One of Elkhart’s landmark bars is for sale.

Pete’s Simonton Lake Tavern, 51426 S.R. 19, Elkhart, is on the market with the asking price of $1.35 million, according to operator Merle Anderson.

Lucille Kilgren, who owned the bar, died in January. “That’s why it’s for sale,” said Anderson. His wife, Linda, is one of five surviving siblings, so the estate is selling Pete’s and all that’s on the property.

The lake view from the back of Pete's Simonton Lake Tavern. (Flavor 574 photo/Marshall V. King)
The lake view from the back of Pete’s Simonton Lake Tavern.
(Flavor 574 photo/Marshall V. King)

In addition to the bar, known for its cold beer and fried frog legs and chicken, what’s for sale is 2.7 acres with 110 feet of frontage on Simonton Lake with a view across the lake, plus a commercial building and four cottages as well.

There’s been a bar at that spot along Simonton Lake since right after Prohibition, Anderson said. Pete Kilgren purchased it in February 1970 and operated it for decades. “It was his passion,” said Anderson. “It didn’t matter if he made $100 a day or $5 a day.”

The bar helped put Linda and other of her siblings through college. Anderson worked there from 1978 to 1990 and again since 2002. “The last day I’m here will be really sad,” he said.

Merle Anderson, operator of Pete's Simonton Lake Tavern, says the bar is for sale. Marshall V. King photo/Flavor 574
Merle Anderson, operator of Pete’s Simonton Lake Tavern, says the bar is for sale. (Flavor 574 photo/Marshall V. King)

Potential buyers are showing interest in the property and all its buildings. “It has a lot of potential with a lot of different things,” Anderson said.
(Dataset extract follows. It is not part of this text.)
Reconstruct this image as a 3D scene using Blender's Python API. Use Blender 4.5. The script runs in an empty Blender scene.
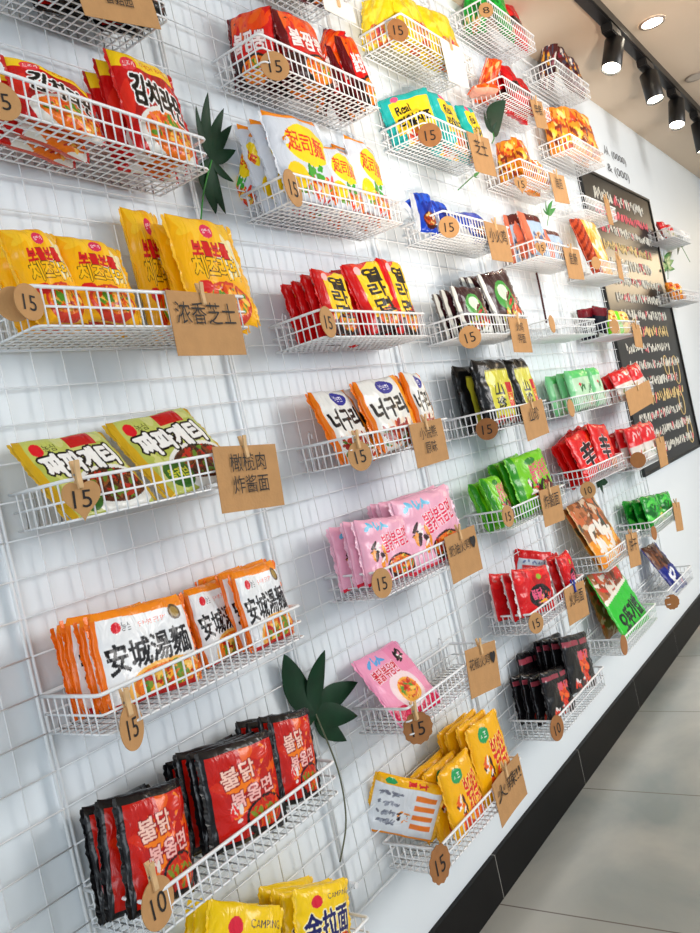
import bpy, bmesh, math, random
import numpy as np
from mathutils import Vector, Matrix
random.seed(7)
S = bpy.context.scene
COL = S.collection
PI = math.pi
EYE = 1.105                                     # height of the camera above the floor

# ------------------------------------------------------------------ camera
F = 811.77
AX = np.array([0.56274306, -0.13678166, 0.81523679])     # along the wall, in camera terms
AY = -np.array([0.79834147, -0.16587141, -0.57891068])   # into the wall
AZ = np.array([-0.21440884, -0.9766153, -0.01585549])    # up
M3 = np.array([AX, AY, AZ])
r, u, b = M3 @ [1, 0, 0], M3 @ [0, -1, 0], M3 @ [0, 0, -1]
cam = bpy.data.cameras.new('camera'); cam.sensor_fit = 'HORIZONTAL'; cam.sensor_width = 36
cam.lens = F / 700 * 36; cam.clip_start = 0.02
co = bpy.data.objects.new('camera', cam); COL.objects.link(co)
co.matrix_world = Matrix(((r[0], u[0], b[0], 0), (r[1], u[1], b[1], -1), (r[2], u[2], b[2], EYE), (0, 0, 0, 1)))
S.camera = co

def at(px, py, y):
    """the point of the plane y seen at a pixel of the photograph"""
    d = M3 @ np.array([px - 350, py - 466.5, F])
    return Vector(d / d[1] * (1 + y)) + Vector((0, -1, EYE))

# ------------------------------------------------------------------ world and lights
S.view_settings.view_transform = 'Standard'; S.view_settings.look = 'None'
S.view_settings.exposure = 0.5; S.view_settings.gamma = 1
w = bpy.data.worlds.new('daylight'); S.world = w; w.use_nodes = True
bg = w.node_tree.nodes['Background']; bg.inputs[0].default_value = (0.76, 0.89, 1.0, 1); bg.inputs[1].default_value = 0.50

def area(name, loc, target, sx, sy, power, color):
    l = bpy.data.lights.new(name, 'AREA'); l.shape = 'RECTANGLE'; l.size = sx; l.size_y = sy
    l.energy = power; l.color = color
    o = bpy.data.objects.new(name, l); COL.objects.link(o); o.location = loc
    o.rotation_euler = (Vector(target) - Vector(loc)).to_track_quat('-Z', 'Y').to_euler()
    return o
area('shop_window_light', (3.6, -3.2, 1.9), (2.2, 0, 1.1), 1.9, 1.4, 66, (1.0, 0.97, 0.94))
area('street_window_light', (-2.2, -2.6, 1.5), (1.0, 0, 1.1), 1.6, 1.8, 30, (0.86, 0.93, 1.0))
def spot(name, loc, target, power, color, angle, blend, size):
    l = bpy.data.lights.new(name, 'SPOT'); l.energy = power; l.color = color; l.spot_size = math.radians(angle)
    l.spot_blend = blend; l.shadow_soft_size = size
    o = bpy.data.objects.new(name, l); COL.objects.link(o); o.location = loc
    o.rotation_euler = (Vector(target) - Vector(loc)).to_track_quat('-Z', 'Y').to_euler()
    return o
area('far_window_light', (7.3, -0.95, 2.15), (3.0, -0.3, 1.55), 0.8, 0.5, 7, (1.0, 0.78, 0.5))
# sunlight thrown back up by the pavement outside
spot('reflected_sun', (-0.9, -1.9, 0.25), (2.9, 0, 2.4), 430, (1.0, 0.84, 0.68), 26, 0.8, 0.10)

# ------------------------------------------------------------------ materials
def lin(c):
    out = []
    for v in c[:3]:
        v = v / 255
        out.append(v / 12.92 if v <= 0.04045 else ((v + 0.055) / 1.055) ** 2.4)
    return out
MC = {}
def mat(name, c, rough=0.5, metal=0.0, emit=0, noise=0, nscale=20, bump=0, bscale=60, spec=None):
    if name in MC: return MC[name]
    m = bpy.data.materials.new(name); m.use_nodes = True; nt = m.node_tree; p = nt.nodes['Principled BSDF']
    L = lin(c) + [1]
    p.inputs['Base Color'].default_value = L; p.inputs['Roughness'].default_value = rough; p.inputs['Metallic'].default_value = metal
    if spec is not None: p.inputs['Specular IOR Level'].default_value = spec
    if emit: p.inputs['Emission Color'].default_value = L; p.inputs['Emission Strength'].default_value = emit
    tc = nt.nodes.new('ShaderNodeTexCoord')
    if noise:
        n = nt.nodes.new('ShaderNodeTexNoise'); n.inputs['Scale'].default_value = nscale; n.inputs['Detail'].default_value = 4
        nt.links.new(tc.outputs['Object'], n.inputs['Vector'])
        cr = nt.nodes.new('ShaderNodeValToRGB'); e = cr.color_ramp.elements
        e[0].position = 0.3; e[1].position = 0.7
        e[0].color = [x * (1 - noise) for x in L[:3]] + [1]; e[1].color = [min(1, x * (1 + noise)) for x in L[:3]] + [1]
        nt.links.new(n.outputs['Fac'], cr.inputs['Fac']); nt.links.new(cr.outputs['Color'], p.inputs['Base Color'])
    if bump:
        n = nt.nodes.new('ShaderNodeTexNoise'); n.inputs['Scale'].default_value = bscale; n.inputs['Detail'].default_value = 3
        nt.links.new(tc.outputs['Object'], n.inputs['Vector'])
        bp = nt.nodes.new('ShaderNodeBump'); bp.inputs['Strength'].default_value = bump; bp.inputs['Distance'].default_value = 0.004
        nt.links.new(n.outputs['Fac'], bp.inputs['Height']); nt.links.new(bp.outputs['Normal'], p.inputs['Normal'])
    MC[name] = m
    return m
WIRE = mat('white_coated_wire', (240, 243, 246), 0.35)
WALL = mat('white_wall_paint', (230, 237, 242), 0.55, noise=0.012, nscale=3)
CEIL = mat('ceiling_paint', (220, 200, 178), 0.8, noise=0.02, nscale=2)
BLACK = mat('black_metal', (14, 14, 15), 0.4)
KRAFT = mat('kraft_card', (188, 142, 92), 0.85, noise=0.06, nscale=40, bump=0.15, bscale=200)
KRAFTD = mat('brown_kraft_card', (158, 106, 60), 0.85, noise=0.10, nscale=60)
INK = mat('black_ink', (22, 18, 18), 0.7)
PINE = mat('pine_clothespin', (214, 176, 128), 0.7, noise=0.08, nscale=90)
STEEL = mat('steel_spring', (150, 150, 150), 0.3, 1.0)
def film_mat():
    m = bpy.data.materials.new('printed_film'); m.use_nodes = True; nt = m.node_tree; p = nt.nodes['Principled BSDF']
    a = nt.nodes.new('ShaderNodeAttribute'); a.attribute_name = 'print'; nt.links.new(a.outputs['Color'], p.inputs['Base Color'])
    p.inputs['Roughness'].default_value = 0.24; p.inputs['Specular IOR Level'].default_value = 0.36
    tc = nt.nodes.new('ShaderNodeTexCoord'); mp = nt.nodes.new('ShaderNodeMapping'); mp.inputs['Scale'].default_value = (1, 1.0, .55)
    nt.links.new(tc.outputs['Object'], mp.inputs['Vector'])
    n = nt.nodes.new('ShaderNodeTexNoise'); n.inputs['Scale'].default_value = 34; n.inputs['Detail'].default_value = 2.5; n.inputs['Distortion'].default_value = 1.2
    nt.links.new(mp.outputs['Vector'], n.inputs['Vector'])
    bp = nt.nodes.new('ShaderNodeBump'); bp.inputs['Strength'].default_value = 0.75; bp.inputs['Distance'].default_value = 0.006
    nt.links.new(n.outputs['Fac'], bp.inputs['Height']); nt.links.new(bp.outputs['Normal'], p.inputs['Normal'])
    return m
FILM = film_mat()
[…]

He could see a developer putting in condominiums, a bed and breakfast or a restaurant. With the lakeside view, “you could have a destination bar in north Elkhart,” he said, adding that if he was younger he’d consider redeveloping the property himself.

The Andersons will continue to operate Cappy’s, which they own, on Michigan Street in Elkhart. Anderson said he isn’t sure what he’ll do after the sale, but he doesn’t anticipate taking on a larger role at Cappy’s, where his wife and daughter are the primary operators. “I’m the king here. They can be the queens down there,” he said.